USDA applies animal welfare law to livestock hauled by trucks.

The recent decision by the U.S. Department of Agriculture (USDA) to apply the nation's oldest animal welfare law — when farm animals were shipped solely by rail — to the modern transport of farm animals by truck has raised a few eyebrows at the National Pork Board.

The 1873 law, revised in 1906 and again in 1994, includes all rail, express or common carriers of farm animals, except by air or by water. It specifies that no animal species may be transported over 28 consecutive hours before being offloaded for at least five hours to eat, drink and rest, explains Sherrie Niekamp, director of animal welfare, National Pork Board.

The ruling marks the first time that USDA has officially recognized that the 28-hour law applies to the transport of animals by truck, says the Humane Society of the United States (HSUS).

The move by USDA came in response to a legal petition submitted in October 2005 by HSUS and other humane organizations.

There are concerns about the ruling, but not because it will greatly impact the pork industry, says Niekamp, since very few pigs are transported longer than 28 hours.

“It is a little bit of a worry to extrapolate the time limit for rail cars into the time limit for all current forms of transport of farm animals, because conditions in a rail car are much different than conditions of modern truck transport over the interstate highways that we have today,” points out Niekamp.

Market hogs are seldom hauled more than a few hours, but weaned pigs and breeding stock are hauled longer distances across the United States.

There needs to be more research into the effects on the well-being of livestock hauled long distances under North American conditions.
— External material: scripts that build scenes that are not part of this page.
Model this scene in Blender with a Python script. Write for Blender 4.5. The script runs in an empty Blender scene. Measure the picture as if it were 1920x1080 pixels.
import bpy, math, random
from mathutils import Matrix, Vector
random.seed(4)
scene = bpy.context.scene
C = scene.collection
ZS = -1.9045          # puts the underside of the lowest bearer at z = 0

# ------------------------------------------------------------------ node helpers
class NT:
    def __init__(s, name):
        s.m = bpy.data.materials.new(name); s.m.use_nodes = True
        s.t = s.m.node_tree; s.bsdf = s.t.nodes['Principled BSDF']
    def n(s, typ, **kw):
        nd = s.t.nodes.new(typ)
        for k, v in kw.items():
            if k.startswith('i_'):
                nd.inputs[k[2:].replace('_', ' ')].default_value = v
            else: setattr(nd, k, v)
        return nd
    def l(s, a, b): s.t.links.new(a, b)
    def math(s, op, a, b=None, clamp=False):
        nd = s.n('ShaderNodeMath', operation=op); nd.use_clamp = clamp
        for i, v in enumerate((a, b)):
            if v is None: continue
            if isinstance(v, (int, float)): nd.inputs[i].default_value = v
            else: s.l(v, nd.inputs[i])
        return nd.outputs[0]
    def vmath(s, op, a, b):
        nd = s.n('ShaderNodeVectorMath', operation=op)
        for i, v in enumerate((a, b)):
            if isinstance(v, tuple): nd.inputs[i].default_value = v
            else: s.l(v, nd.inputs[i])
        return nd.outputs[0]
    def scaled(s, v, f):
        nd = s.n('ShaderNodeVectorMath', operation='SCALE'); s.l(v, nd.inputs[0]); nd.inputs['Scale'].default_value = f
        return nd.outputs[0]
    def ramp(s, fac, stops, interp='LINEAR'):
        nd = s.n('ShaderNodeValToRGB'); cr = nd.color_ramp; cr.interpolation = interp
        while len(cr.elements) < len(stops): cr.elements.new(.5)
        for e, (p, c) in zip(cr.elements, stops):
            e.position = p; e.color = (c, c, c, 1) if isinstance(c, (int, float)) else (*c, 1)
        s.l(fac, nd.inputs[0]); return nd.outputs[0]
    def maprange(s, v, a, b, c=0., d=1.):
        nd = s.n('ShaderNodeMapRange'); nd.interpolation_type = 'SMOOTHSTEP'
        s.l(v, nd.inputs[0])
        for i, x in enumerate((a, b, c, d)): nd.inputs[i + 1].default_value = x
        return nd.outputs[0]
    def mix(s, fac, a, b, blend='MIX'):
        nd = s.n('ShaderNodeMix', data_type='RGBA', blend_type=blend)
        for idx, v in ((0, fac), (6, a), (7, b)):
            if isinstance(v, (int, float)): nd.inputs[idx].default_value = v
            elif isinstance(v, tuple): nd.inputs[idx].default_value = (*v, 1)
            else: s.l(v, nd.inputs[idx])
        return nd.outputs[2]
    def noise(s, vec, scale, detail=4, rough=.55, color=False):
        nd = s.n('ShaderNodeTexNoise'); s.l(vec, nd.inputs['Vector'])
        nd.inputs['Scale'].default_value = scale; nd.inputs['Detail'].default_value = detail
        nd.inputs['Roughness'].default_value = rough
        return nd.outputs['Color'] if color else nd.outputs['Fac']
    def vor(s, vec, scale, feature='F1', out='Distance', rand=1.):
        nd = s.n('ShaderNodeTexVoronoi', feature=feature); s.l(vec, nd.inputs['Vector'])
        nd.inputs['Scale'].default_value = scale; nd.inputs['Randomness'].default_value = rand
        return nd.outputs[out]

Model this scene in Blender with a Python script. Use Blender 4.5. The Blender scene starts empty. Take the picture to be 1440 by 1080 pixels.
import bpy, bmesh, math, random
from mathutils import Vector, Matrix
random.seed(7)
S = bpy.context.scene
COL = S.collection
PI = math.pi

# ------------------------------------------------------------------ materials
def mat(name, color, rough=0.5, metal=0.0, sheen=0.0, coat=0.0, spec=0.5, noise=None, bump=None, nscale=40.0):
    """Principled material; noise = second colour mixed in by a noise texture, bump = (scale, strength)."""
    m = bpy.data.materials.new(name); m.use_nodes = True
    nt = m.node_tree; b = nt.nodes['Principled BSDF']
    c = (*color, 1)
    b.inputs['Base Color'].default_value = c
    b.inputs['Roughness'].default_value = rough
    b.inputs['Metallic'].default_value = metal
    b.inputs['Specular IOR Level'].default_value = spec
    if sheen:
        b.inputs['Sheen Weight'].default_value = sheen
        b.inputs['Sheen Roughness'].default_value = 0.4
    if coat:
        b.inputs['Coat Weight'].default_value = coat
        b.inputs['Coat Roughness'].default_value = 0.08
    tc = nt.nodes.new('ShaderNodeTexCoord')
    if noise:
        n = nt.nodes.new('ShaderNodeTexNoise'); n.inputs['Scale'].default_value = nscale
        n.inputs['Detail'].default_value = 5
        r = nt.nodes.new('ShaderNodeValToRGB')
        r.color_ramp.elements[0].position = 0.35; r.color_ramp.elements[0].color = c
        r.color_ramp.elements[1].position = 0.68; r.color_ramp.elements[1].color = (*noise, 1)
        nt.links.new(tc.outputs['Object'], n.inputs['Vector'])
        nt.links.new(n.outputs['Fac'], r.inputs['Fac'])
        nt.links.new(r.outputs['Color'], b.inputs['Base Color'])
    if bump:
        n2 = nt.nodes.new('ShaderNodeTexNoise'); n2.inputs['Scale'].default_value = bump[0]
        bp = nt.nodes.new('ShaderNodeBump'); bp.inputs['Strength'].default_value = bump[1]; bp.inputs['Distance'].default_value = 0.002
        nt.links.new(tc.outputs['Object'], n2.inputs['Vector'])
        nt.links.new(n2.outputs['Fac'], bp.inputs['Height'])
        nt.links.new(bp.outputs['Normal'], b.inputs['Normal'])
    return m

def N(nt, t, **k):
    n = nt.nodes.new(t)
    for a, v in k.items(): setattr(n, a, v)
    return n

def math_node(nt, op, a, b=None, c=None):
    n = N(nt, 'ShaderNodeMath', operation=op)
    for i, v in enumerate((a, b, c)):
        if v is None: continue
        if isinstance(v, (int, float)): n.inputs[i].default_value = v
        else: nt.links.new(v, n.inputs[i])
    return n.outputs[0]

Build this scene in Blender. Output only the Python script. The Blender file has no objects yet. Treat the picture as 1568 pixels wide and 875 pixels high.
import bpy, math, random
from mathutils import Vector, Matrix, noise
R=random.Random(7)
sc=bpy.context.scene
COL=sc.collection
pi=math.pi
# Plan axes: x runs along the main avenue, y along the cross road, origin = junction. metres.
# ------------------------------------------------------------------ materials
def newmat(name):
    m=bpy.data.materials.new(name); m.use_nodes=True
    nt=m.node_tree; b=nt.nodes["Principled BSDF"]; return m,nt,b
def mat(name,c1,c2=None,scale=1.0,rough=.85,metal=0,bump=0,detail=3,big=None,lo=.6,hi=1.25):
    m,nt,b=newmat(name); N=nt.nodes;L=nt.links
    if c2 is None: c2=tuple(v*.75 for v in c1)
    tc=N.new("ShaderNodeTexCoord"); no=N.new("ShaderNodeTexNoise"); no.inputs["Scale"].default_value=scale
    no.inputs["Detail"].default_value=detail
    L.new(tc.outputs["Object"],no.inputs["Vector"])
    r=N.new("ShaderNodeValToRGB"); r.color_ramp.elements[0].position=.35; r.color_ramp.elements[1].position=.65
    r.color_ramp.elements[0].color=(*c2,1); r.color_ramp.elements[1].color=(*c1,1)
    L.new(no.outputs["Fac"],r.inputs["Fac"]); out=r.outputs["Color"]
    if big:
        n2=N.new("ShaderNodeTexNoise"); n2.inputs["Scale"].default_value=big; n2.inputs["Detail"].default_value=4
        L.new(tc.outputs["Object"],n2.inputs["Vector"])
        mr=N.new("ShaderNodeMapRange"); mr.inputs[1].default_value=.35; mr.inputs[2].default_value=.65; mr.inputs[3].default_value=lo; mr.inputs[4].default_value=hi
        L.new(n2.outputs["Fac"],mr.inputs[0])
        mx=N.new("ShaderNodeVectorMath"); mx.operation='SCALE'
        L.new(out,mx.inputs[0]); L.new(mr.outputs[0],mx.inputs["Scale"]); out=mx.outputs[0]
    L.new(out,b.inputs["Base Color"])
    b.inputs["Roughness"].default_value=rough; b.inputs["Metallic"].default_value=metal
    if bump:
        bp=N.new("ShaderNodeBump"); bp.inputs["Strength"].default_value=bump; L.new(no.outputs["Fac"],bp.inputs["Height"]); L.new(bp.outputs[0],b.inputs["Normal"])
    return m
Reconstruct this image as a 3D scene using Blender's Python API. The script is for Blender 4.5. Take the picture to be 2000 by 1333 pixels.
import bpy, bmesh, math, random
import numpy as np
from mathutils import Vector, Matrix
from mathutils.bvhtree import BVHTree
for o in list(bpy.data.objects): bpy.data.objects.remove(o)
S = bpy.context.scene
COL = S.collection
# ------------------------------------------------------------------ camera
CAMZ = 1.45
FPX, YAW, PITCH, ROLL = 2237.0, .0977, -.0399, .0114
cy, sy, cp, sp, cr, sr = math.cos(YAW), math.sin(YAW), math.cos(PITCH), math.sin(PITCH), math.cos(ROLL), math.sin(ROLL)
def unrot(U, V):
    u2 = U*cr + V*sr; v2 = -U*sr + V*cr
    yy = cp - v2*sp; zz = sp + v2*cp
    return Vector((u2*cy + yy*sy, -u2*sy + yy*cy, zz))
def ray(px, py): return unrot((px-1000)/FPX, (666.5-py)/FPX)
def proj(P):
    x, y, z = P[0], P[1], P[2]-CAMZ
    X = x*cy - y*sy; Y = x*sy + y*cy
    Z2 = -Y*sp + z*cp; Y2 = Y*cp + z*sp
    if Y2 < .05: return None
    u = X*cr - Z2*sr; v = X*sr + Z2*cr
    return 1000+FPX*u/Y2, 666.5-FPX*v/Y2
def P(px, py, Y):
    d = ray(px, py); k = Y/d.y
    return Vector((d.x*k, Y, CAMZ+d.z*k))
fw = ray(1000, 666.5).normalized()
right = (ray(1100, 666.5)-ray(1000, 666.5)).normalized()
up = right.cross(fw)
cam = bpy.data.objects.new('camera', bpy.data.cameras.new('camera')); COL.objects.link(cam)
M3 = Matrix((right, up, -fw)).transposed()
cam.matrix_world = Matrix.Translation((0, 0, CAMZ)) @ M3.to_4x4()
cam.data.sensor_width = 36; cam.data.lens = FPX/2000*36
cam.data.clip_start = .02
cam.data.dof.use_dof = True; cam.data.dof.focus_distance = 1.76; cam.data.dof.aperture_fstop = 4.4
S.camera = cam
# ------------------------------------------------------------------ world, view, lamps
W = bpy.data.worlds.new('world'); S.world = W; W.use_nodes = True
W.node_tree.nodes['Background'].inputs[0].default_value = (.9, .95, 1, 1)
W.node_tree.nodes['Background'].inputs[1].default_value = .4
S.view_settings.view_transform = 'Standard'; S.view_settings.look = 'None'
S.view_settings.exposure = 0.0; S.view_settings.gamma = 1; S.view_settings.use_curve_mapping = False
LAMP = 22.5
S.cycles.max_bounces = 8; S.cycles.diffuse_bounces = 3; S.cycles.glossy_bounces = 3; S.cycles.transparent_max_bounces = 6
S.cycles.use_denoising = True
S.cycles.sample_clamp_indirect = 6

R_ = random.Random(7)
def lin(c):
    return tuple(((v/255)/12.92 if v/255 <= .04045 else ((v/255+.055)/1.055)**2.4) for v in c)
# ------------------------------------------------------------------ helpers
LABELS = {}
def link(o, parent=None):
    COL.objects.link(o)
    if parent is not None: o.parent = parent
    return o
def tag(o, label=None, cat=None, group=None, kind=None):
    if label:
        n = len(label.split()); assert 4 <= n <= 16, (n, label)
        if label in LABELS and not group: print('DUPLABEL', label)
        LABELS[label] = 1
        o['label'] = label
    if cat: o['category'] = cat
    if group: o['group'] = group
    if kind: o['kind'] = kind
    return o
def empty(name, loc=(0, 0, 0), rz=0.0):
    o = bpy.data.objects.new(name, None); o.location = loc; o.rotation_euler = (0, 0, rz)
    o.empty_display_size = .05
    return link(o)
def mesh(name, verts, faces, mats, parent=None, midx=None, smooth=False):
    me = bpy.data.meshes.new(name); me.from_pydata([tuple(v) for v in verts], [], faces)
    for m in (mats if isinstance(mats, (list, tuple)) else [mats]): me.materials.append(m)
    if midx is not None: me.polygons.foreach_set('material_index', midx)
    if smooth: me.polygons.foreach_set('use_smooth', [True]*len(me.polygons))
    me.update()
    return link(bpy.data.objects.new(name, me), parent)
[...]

That represents a developing research priority for the Pork Board, she says.

USDA has developed a list of rest stops, with provisions for food and water, for trucks hauling livestock throughout the country.

Unloading hogs for five hours and then reloading them, however, could create a level of stress in itself that has not been well defined, says Niekamp.

That process could also raise a biosecurity risk if hogs were unloaded into a common containment area, and then reloaded and transported to their destination.

Proper handling and transport of pigs is covered under the Pork Board's Trucker Quality Assurance program which is revised every three years, says Niekamp.